One thing that is always a good thing to use are existing stories of hauntings and the like for the location you are using. Almost every place has its share of spooky stories, and they are an excellent way to get started. Also: any "supernatural incident at a college" movie could work as inspiration. Or maybe Buffy episodes, there is some great stuff in there.
You don't have to use supernatural forces to keep your players on their toes. If they need to get somewhere, local law enforcement or private security, or hell, just an eager RA might be enough to keep them busy. How about some student who suspects something spooky about one of the PCs and is trying to find out what is going on. Or another student in contest for an internship or a scholarship who gets in with the forces of darkness to have an edge over the PC he's competing with.

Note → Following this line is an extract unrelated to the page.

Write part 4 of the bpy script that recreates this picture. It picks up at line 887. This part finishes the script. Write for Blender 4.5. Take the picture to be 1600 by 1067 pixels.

I often like to create "evil mirror" versions of the player characters to use against them, mostly in the form of lieutenants to the actual big bad. That way, each player can have his 15 minutes against his personal enemy, and I need a lot less time to prepare some generic threat. If you can establish them from the players background, that is even better. You can either do it in a 1:1 fashion, like focused practitioner against focused practitioner, or in an "unbreakable" fashion, making the opponent an opposite. The latter is more difficult, because you should still remain true to the character you are designing it for. For example you could send a werebear against a werewolf, strength against speed, something like that.
A good baseline should be the combined spent refresh of your player characters. If you spend an equal amount of refresh on the opposition in any given conflict, the fight should be tough, but winnable if the players work together. If you spend more, the fight is either going to be REALLY tough or not winnable without sacrifice. Knowing the bad guys weakness in advance should be the players objective before they get into a fight like that, and you should probably let them know that they won't be able to win this fight, if they try to push it (like someone else said: conceding is a good option here). Also NPCs don't necessarily take as many consequences as a PC, so that is an easy way to tone down the difficulty, if you realise you overdid it.